Immigration is an important issue for the U.S. Catholic Church, but it’s not the fundamental concern it was during earlier periods of American history. And yet, the first nativist candidate ever elected to be president of the United States has won office with a majority of the white Catholic vote.
That has disheartened many Catholic immigrants. Donald Kerwin, executive director of the Center for Migration Studies of New York, noted as much at a major Catholic conference on immigration held last November in San Diego. In a summary of the conference, he wrote:
Many participants wondered why their parish priests and bishops had failed to speak in their defense during the election campaign and why so many of their coreligionists were willing, at the very least, to overlook Trump’s slanderous attacks on them. Would any other religious community, they wondered, ignore such consequential threats toward its members?

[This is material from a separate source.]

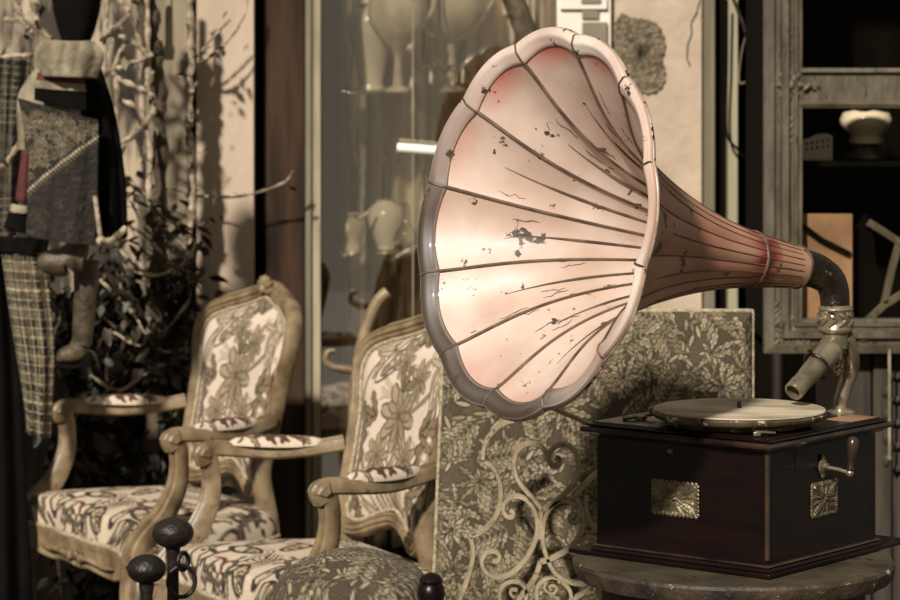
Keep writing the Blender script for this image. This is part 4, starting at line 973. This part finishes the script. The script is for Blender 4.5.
# ------------------------------------------------------------------ ORNATE FRAMED CABINET (right)
def cabinet():
    D = 6.60; s_ = D/FOC; root = empty('display_cabinet', (W(862, 352, D)[0], D+.2, W(862, 352, D)[2]))
    X = lambda p: (p-450)*s_; Zz = lambda p: CAMZ-(p-HOR)*s_
    XR = 985; YT = -170; 
    prof = [(0, .0), (0, -.030), (.25, -.036), (.30, -.028), (.42, -.028), (.46, -.042), (.62, -.044), (.70, -.030), (.76, -.030), (.80, -.036), (.86, -.036), (.9, -.026), (1, -.024), (1, .0)]
    # outer frame, one moulded ring: outer edge -> opening
    m = MB(); ring = []
    for f, d in prof:
        x0, x1 = X(763)+(X(801)-X(763))*f, X(XR)-(X(801)-X(763))*f; z0, z1 = Zz(352)+(Zz(318)-Zz(352))*f, Zz(YT)-(Zz(318)-Zz(352))*f
        ring.append([(x0, D+d, z0), (x1, D+d, z0), (x1, D+d, z1), (x0, D+d, z1)])
    m.grid(np.array(ring), closed_v=True, closed_u=True, flip=True); fr = m.build('outer_frame', M['frame'], root, angle=20)
    m = MB(); cs = [(1, 0), (1, .024), (.8, .030), (.62, .018), (-.62, .018), (-.8, .030), (-1, .024), (-1, 0)]
    zc = Zz(88); hh = (Zz(68)-Zz(108))/2
    m.grid(np.array([[(x, D-d, zc+f*hh) for f, d in cs] for x in (X(799), X(XR-36))]), closed_v=True); cb = m.build('cross_rail', M['frame'], root, angle=20)
    # carved ornament
    m = MB(); rg = np.random.RandomState(2)
    def leafrow(pa, pb, n, sz, amp):
        for i in range(n):
            f = i/(n-1); x = pa[0]+(pb[0]-pa[0])*f; y = pa[1]+(pb[1]-pa[1])*f; sd = 1 if i % 2 else -1
            dx, dy = (pb[0]-pa[0]), (pb[1]-pa[1]); L = math.hypot(dx, dy); nx, ny = -dy/L, dx/L; ang = math.atan2(-(dy), dx)+sd*.7
            c = W(x+nx*sd*amp, y+ny*sd*amp, D); c[1] = D-.030; R_ = roty(-ang)
            m.ball(c, sz*(.7+.5*rg.rand())*(1-.5*abs(f-.5)), 8, R_, (1.6, .55, .6))
    def done(name='carved_ornament'):
        nonlocal m
        m.build(name, M['carving'], fr); m = MB()
    leafrow((786.5, 60), (786.5, 18), 12, .0085, 1.6); done(); leafrow((786.5, 106), (786.5, 168), 18, .0085, 1.6); done(); leafrow((786.5, 10), (786.5, -60), 16, .008, 1.6); done()
    c = W(788, 85, D); c[1] = D-.030; m.ball(c, .014, 14, sc=(1, .7, 1))
    for k in range(8): a = k*PI/4; q = c+np.array((math.cos(a)*.020, 0, math.sin(a)*.026)); m.ball(q, .010, 10, roty(-a), (1.4, .55, .7))
    leafrow((794, 86), (816, 86), 7, .0065, 1.2); done(); leafrow((778, 342), (778, 300), 14, .010, 3.5); leafrow((784, 338), (806, 338), 10, .010, 3.5)
    for k in range(14): q = W(786+rg.randn()*5, 328+rg.randn()*7, D); q[1] = D-.030; m.ball(q, .009, 8, roty(rg.rand()*3), (1.5, .6, .7))
    done(); m.ball(np.array((X(861), D-.030, Zz(338))), .008, 10, sc=(1.5, .5, .8)); m.ball(np.array((X(856), D-.030, Zz(338))), .006, 10, sc=(1.5, .5, .8)); m.ball(np.array((X(866), D-.030, Zz(338))), .006, 10, sc=(1.5, .5, .8))
    done()
    for yy in (71, 104, 321.5):
        for k in range(60): m.ball(np.array((X(803+k*2.6), D-.026 if yy > 300 else D-.026, Zz(yy))), .0028, 6)
        done('bead_row')
    # carcass behind
    m = MB(); z0, z1 = Zz(350), Zz(YT+3); x0, x1 = X(768), X(XR-5); dp = .5; t = .015
    m.box(((x0+x1)/2, D+dp, (z0+z1)/2), (x1-x0, t, z1-z0)); m.box((x0+t/2, D+dp/2, (z0+z1)/2), (t, dp-.0, z1-z0)); m.box((x1-t/2, D+dp/2, (z0+z1)/2), (t, dp, z1-z0)); m.box(((x0+x1)/2, D+dp/2, z0+t/2), (x1-x0, dp, t)); m.box(((x0+x1)/2, D+dp/2, z1-t/2), (x1-x0, dp, t))
    m.build('carcass', M['dark'], root)
    zs = CAMZ-(161-HOR)/FOC*(D+.15)
    m = MB(); m.box(((x0+x1)/2, D+.30, zs-.006), (x1-x0-.032, .36, .012)); m.build('shelf', M['dark'], root)
    for a, b in ((108, 318), (-130, 68)):
        m = MB(); m.box(((X(800)+X(XR-36))/2, D-.006, (Zz(a)+Zz(b))/2), (X(XR-36)-X(800)+.01, .003, Zz(a)-Zz(b)+.01)); m.build('pane', M['glass2'], root)
    m = MB(); m.tube(np.array([W(889.5, 345, 6.57), W(889.5, 458, 6.57)]), .0035, 8); m.ball(W(889.5, 458, 6.57), .006, 8); m.build('pull_cord', M['palecloth'], root)
    tag(root, 'ornate carved frame cabinet with dark glass holding a milk glass lamp', 'display cabinet')
    # contents
    L = empty('oil_lamp', (0, 0, 0)); LD = D+.22; x = (866-450)/FOC*LD; L.location = (x, LD, zs)
    sc_ = LD/FOC; z = zs+.0005
    m = MB(); m.lathe([(.045, 0), (.05, .004), (.048, .012), (.040, .02), (.030, .03), (.034, .036), (.03, .04)], 32, (x, LD, z)); m.build('base', M['brass'], L)
    m = MB(); m.lathe([(.041, .0405), (.042, .05), (.037, .058), (.045, .068), (.060, .082), (.063, .096), (.056, .112), (.042, .122), (.03, .124)], 40, (x, LD, z)); sh = m.build('glass_shade', M['ceramic'], L)
    m = MB(); m.lathe([(.030, .125), (.050, .119), (.052, .122), (.03, .135), (.012, .15), (.010, .2)], 32, (x, LD, z), wob=lambda th, zz: 1+.10*np.sin(th*6)); m.build('cap', M['dark'], L)
    tag(L, 'oil lamp with rounded milk glass shade and dark cap inside the carved cabinet', 'oil lamp')
    xx = (817-450)/FOC*(D+.2); yy = D+.2; B_ = empty('ceramic_plaque', (xx, yy, zs)); m = MB()
    P = [(-.036, 0), (.036, 0), (.036, .058), (.022, .064), (.0, .062), (-.022, .052), (-.036, .05)]; f = np.array([(xx+a, yy-.008, z+b) for a, b in P]); bk = f+np.array((0, .02, 0))
    n = len(P); m.add(np.vstack([f, bk]), [tuple(range(n)), tuple(range(2*n-1, n-1, -1))]+[(i, (i+n), (i+1) % n+n, (i+1) % n) for i in range(n)]); m.build('panel', M['ceramic'], B_, smooth=False)
    for k in range(5):
        for j in range(2): m = MB(); m.box((xx-.026+k*.013, yy-.0085, z+.040-.014*j+.002*k), (.005, .002, .006)); m.build('opening', M['dark'], B_)
    tag(B_, 'small white ceramic house-shaped plaque left of the oil lamp', 'plaque')
    # tan boards leaning at the left, low
    zf = Zz(350)+.0155
    cB = W(822, 260, D+.07); 
    m = MB(); m.box((W(827, 260, D+.03)[0], D+.03, zf+.15), (.118, .012, .30)); tag(m.build('tan_board', M['tan'], bevel=.002), 'pale tan board standing at the lower left inside the carved cabinet', 'board')
    m = MB(); p = np.array([W(803, 226, D+.016), W(822, 240, D+.016), W(850, 254, D+.016)]); m.sweep(p, [(-.006, -.004), (.006, -.004), (.006, .004), (-.006, .004)], up=(0, -1, 0)); tag(m.build('shadow_strip', M['dark']), 'narrow dark strip standing in for a shadow slanting across the tan board', 'shadow strip')  # diagonal shadow on the board, built as a dark strip
    # dark scalloped bracket with pale struts
    S_ = empty('carved_easel', tuple(W(870, 330, D+.1))); DD = D+.085
    pts = crom([(862, 217), (868, 214), (870, 222), (874, 240), (876, 262), (880, 290), (872, 318), (850, 322), (846, 300), (852, 286), (858, 274), (855, 262), (858, 252), (853, 246), (856, 236), (855, 228), (860, 222)], 6, True)
    f = np.array([W(a, b, DD) for a, b in pts]); f = f+0; bk = f+np.array((0, .014, 0)); n = len(f); m = MB()
    m.add(np.vstack([f, bk]), [tuple(range(n)), tuple(range(2*n-1, n-1, -1))]+[(i, (i+n), (i+1) % n+n, (i+1) % n) for i in range(n)]); m.build('scalloped_board', M['dark'], S_)
    for pp in ([(868, 222), (884, 232), (905, 246)], [(899, 243), (892, 268), (884, 304)], [(866, 322), (884, 305), (905, 292)]):
        p = np.array([W(a, b, DD-.012) for a, b in pp]); m = MB(); m.sweep(p, [(-.009, -.006), (.009, -.006), (.009, .006), (-.009, .006)], up=(0, -1, 0)); m.build('strut', M['frame'], S_, bevel=.002)
    tag(S_, 'dark scalloped carved board with angled wooden struts in the lower right of the cabinet', 'easel')
cabinet()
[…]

With some exceptions, Catholic institutions aren’t responding to the current surge of nativism with the urgency that they brought to earlier crackdowns on immigration. Despite that, immigration remains essential to the flourishing of the American church. For just as immigration laws have changed the face of the Catholic Church in America before, the dramatic overhaul being put forward now will do the same. In the long term, it points toward a smaller and less vital church.

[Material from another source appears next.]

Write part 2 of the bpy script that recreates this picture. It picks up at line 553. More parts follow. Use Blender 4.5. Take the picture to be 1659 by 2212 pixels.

The RAISE Act—the so-called Reforming American Immigration for Strong Employment bill—will diminish the size of the Catholic population by cutting deeply into immigration permitted from several heavily Catholic countries. The legislation, embraced by President Donald Trump, would eliminate family-sponsored immigration for all but the spouses and minor children of U.S. citizens and legal permanent residents. The resulting cut in immigration would come heavily from Mexico, the world’s second-largest Catholic country, where four out of five people identify as Catholic.